What you need to do =>
Show every line in the records below that contains the word "Take".

• • • • • • •

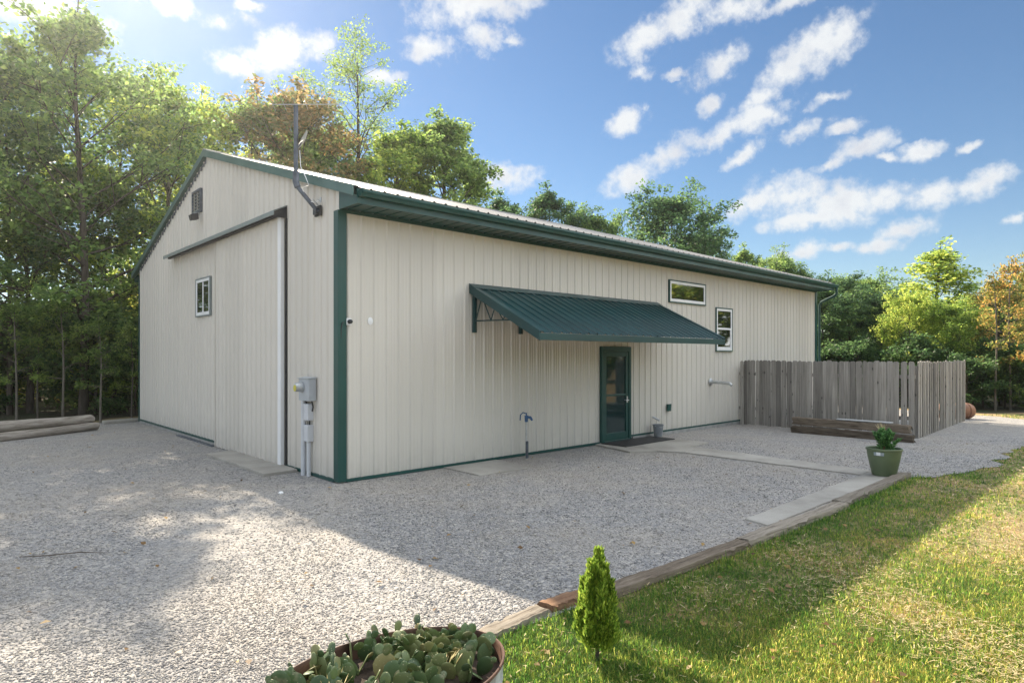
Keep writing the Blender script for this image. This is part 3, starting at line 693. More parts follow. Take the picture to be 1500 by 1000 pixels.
def sprays(rng, n, prof, hgt, size, up=1.2, wf=.24):
    """small scaly conifer sprays: quads standing out and up from an axis. prof(f)->radius"""
    f = rng.random(n)**.85; r = prof(f)*(.25+.75*rng.random(n)**.45); a = rng.random(n)*6.283
    P = np.stack([r*np.cos(a), r*np.sin(a), f*hgt], 1)
    d = np.stack([np.cos(a), np.sin(a), np.full(n, up)], 1) + rng.normal(0, .38, (n, 3)); d /= np.linalg.norm(d, axis=1)[:, None]
    s = np.cross(d, rng.normal(0, 1, (n, 3))); s /= np.linalg.norm(s, axis=1)[:, None]
    l = size*(.6+.8*rng.random(n))[:, None]; w = l*wf
    return np.stack([P, P+d*l*.5+s*w, P+d*l, P+d*l*.5-s*w], 1).reshape(-1, 3)
rng = np.random.default_rng(21)
v = sprays(rng, 420, lambda f: .09*np.clip(1.1-f, .2, 1), .24, .05, 1.2, .16)
for i in range(26):
    a = rng.random()*6.283; f = rng.random(); r = .05+.11*rng.random()*(1.2-f)
    q_ = sprays(rng, 120, lambda q: .028*(1.15-q), .15, .040, 1.7, .15); sh = .5+.5*rng.random(); q_[:, 0] += q_[:, 2]*math.cos(a)*sh*(1-f*.7); q_[:, 1] += q_[:, 2]*math.sin(a)*sh*(1-f*.7)
    v = np.concatenate([v, q_ + np.array([r*.55*math.cos(a), r*.55*math.sin(a), .04+.17*f])])
v = np.concatenate([v, sprays(rng, 160, lambda f: .035*(1.1-f), .30, .05, 2.5, .16), sprays(rng, 160, lambda f: .06*(1.1-f), .08, .045, .5, .16)+np.array([.09, -.05, 0])])
np_mesh('foliage', v + np.array([0, 0, .39]), None, M['potplant'], o)
MB().tube([pc+Vector((0,0,.36)), pc+Vector((.01,0,.50)), pc+Vector((0,.01,.72))], [.018, .013, .004], 8).build('stem', M['rust'], o, 0, 40)
np_mesh('straw', sprays(rng, 34, lambda f: .03*f+.01, .10, .10, 3, .03) + np.array([-.01, .03, .64]), None, M['drygrass'], o)

# young cypress on the lawn
cy = Vector((-1.46, -6.24, -.01))
o = empty('young_cypress', cy, 'small bright green cone shaped cypress on the lawn beside the cactus tub', 'cypress')
prof = lambda f: .145*np.clip((1.02-f)**.62, .06, 1)*np.clip(.66+f*1.6, 0, 1)
parts = [sprays(rng, 2600, lambda f: prof(f)*.8, .56, .040, 1.5, .15)]
for i in range(52):                                       # upright side plumes make the outline uneven
    f = .03+.78*rng.random(); a = rng.random()*6.283; r = float(prof(np.array([f]))[0])*(.7+.45*rng.random())
    parts.append(sprays(rng, 190, lambda q: .032*(1.05-q), .11+.07*rng.random(), .034, 2.2, .15)*np.array([1, 1, 1]) + np.array([r*math.cos(a), r*math.sin(a), f*.58]))
parts.append(sprays(rng, 320, lambda q: .022*(1.05-q), .12, .034, 2.6) + np.array([.0, .0, .53]))
parts.append(sprays(rng, 260, lambda q: .020*(1.05-q), .12, .034, 2.6) + np.array([.055*RT.x, .055*RT.y, .42]))
np_mesh('crown', np.concatenate(parts) + np.array([0, 0, .055]), None, M['cypress'], o)
MB().tube([cy+Vector((0,0,-.03)), cy+Vector((.004,.004,.2)), cy+Vector((0,0,.55))], [.014, .011, .003], 8).build('trunk', M['bark'], o, 0, 40)

# oval stock tank planted with prickly pear
tc = Vector((-2.94, -6.16, 0))
o = empty('cactus_tub', tc, 'oval galvanised tub with rusty rim full of prickly pear, cut by the frame', 'planter')
mt = Matrix.Translation(tc) @ Matrix.Rotation(R(-3), 4, 'Z')
A, B_ = .63, .43
def oval(prof, name, mat, n=56):
    vs = []
    for r, z in prof:
        for q in range(n):
            a = 2*math.pi*q/n; vs.append(mt @ Vector(((A-.42+r)*math.cos(a), (B_-.42+r)*math.sin(a), z)))
    m = len(prof)
    mb = MB().add(vs, [(i*n+q, i*n+(q+1) % n, (i+1)*n+(q+1) % n, (i+1)*n+q) for i in range(m-1) for q in range(n)])
    return mb.build(name, mat, o, 0, 50)
oval([(.385, -.02), (.395, .12), (.400, .125), (.397, .13), (.405, .27), (.410, .275), (.406, .28), (.413, .375)], 'tub_wall', M['tub'])
oval([(.413, .375), (.419, .380), (.421, .388), (.418, .395), (.411, .396), (.407, .390), (.406, .375), (.398, .25)], 'rim', M['rustrim'])
oval([(.402, .30), (.30, .325), (.15, .34), (.0, .335)], 'soil', M['soil'])
def pad_mesh(mb, base, d, nrm, ln, wd, th):
    d = Vector(d).normalized(); s = Vector(nrm).cross(d).normalized(); n = d.cross(s)
    prof = [(0, .16), (.1, .52), (.28, .84), (.5, 1.0), (.72, .98), (.88, .72), (.97, .36), (1, .0)]
    k = 10; vs = []
    for f, w in prof:
        for q in range(k):
            a = 2*math.pi*q/k; vs.append(Vector(base) + d*ln*f + s*wd*.5*w*math.cos(a) + n*th*.5*(w**.6 if w else 0)*math.sin(a))
    fs = [(i*k+q, i*k+(q+1) % k, (i+1)*k+(q+1) % k, (i+1)*k+q) for i in range(len(prof)-1) for q in range(k)]
    mb.add(vs, fs)
    return Vector(base) + d*ln*.93, s, n
rc = random.Random(12)
clumps = [(-.44, .14), (-.30, .24), (-.40, -.05), (-.12, .20), (.0, .30), (.10, .12), (-.16, -.02), (.24, .24), (.32, .06), (.44, .14), (.50, -.03), (.20, -.10), (.36, -.17), (.04, -.18), (-.28, -.2), (.12, .31), (.38, .22), (.0, .02), (-.05, -.09), (.12, -.02), (.24, .03), (-.22, .1), (-.34, .10), (.28, .14), (.16, .2), (.42, .05), (-.2, .3), (.30, .28)]
for i, (cx, cyy) in enumerate(clumps):
    mb = MB()
    for j in range(rc.choice((5, 6, 7))):
        b = mt @ Vector((cx+rc.uniform(-.07, .07), cyy+rc.uniform(-.06, .06), .325))
        a = rc.uniform(0, 6.28); tilt = rc.uniform(.1, 1.6)
        d = Vector((math.cos(a)*tilt, math.sin(a)*tilt, 1)); ln = rc.uniform(.085, .145)
        nr = Vector((rc.uniform(-1, 1), rc.uniform(-1, 1), .4)) if rc.random() < .3 else Vector((FW.x+rc.uniform(-.7, .7), FW.y+rc.uniform(-.7, .7), .3))
        tip, s, n = pad_mesh(mb, b, d, nr, ln, ln*rc.uniform(.58, .82), .010)
        for q in range(rc.choice((0, 1, 1, 2))):
            d2 = (d.normalized()*.9 + s*rc.uniform(-.9, .9) + n*rc.uniform(-.5, .5)); l2 = rc.uniform(.03, .075)
            pad_mesh(mb, tip - d.normalized()*.006 + s*rc.uniform(-.02, .02), d2, n + s*rc.uniform(-.4, .4), l2, l2*rc.uniform(.65, .9), .009)
    mb.build('prickly_pear', M['cactus'], o, 0, 60)
mb = MB(); b = mt @ Vector((-.47, .19, .33)); pad_mesh(mb, b, (-.05, .0, 1), (FW.x, FW.y, .2), .155, .105, .018); mb.build('prickly_pear', M['cactus'], o, 0, 60)
v = sprays(rng, 44, lambda f: .03+.03*f, .05, .075, 1.6, .03)
np_mesh('straw', v + np.array([.30, -.05, .33]), None, M['drygrass'], o); np_mesh('straw', v[:100] + np.array([-.26, .10, .33]), None, M['drygrass'], o)

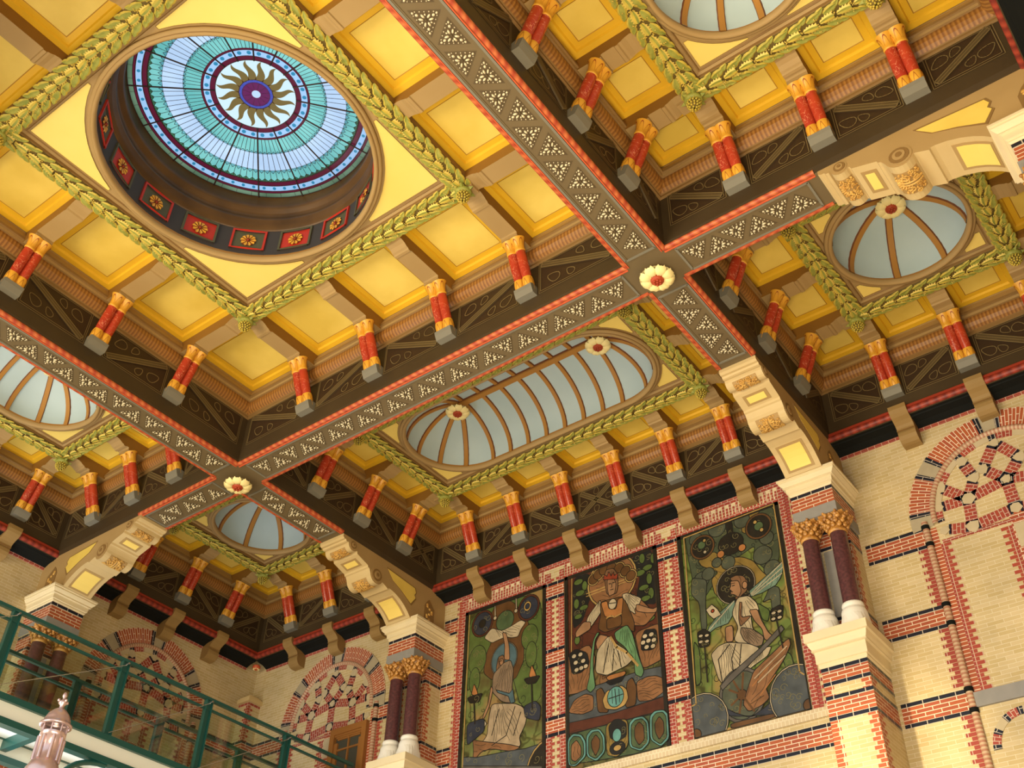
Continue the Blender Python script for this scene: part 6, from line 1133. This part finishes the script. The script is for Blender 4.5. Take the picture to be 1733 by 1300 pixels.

• • • • • • •

Answer to the exercise =>
Keep writing the Blender script for this image. This is part 3, starting at line 693. More parts follow. Take the picture to be 1500 by 1000 pixels.
Continue the Blender Python script for this scene: part 6, from line 1133. This part finishes the script. The script is for Blender 4.5. Take the picture to be 1733 by 1300 pixels.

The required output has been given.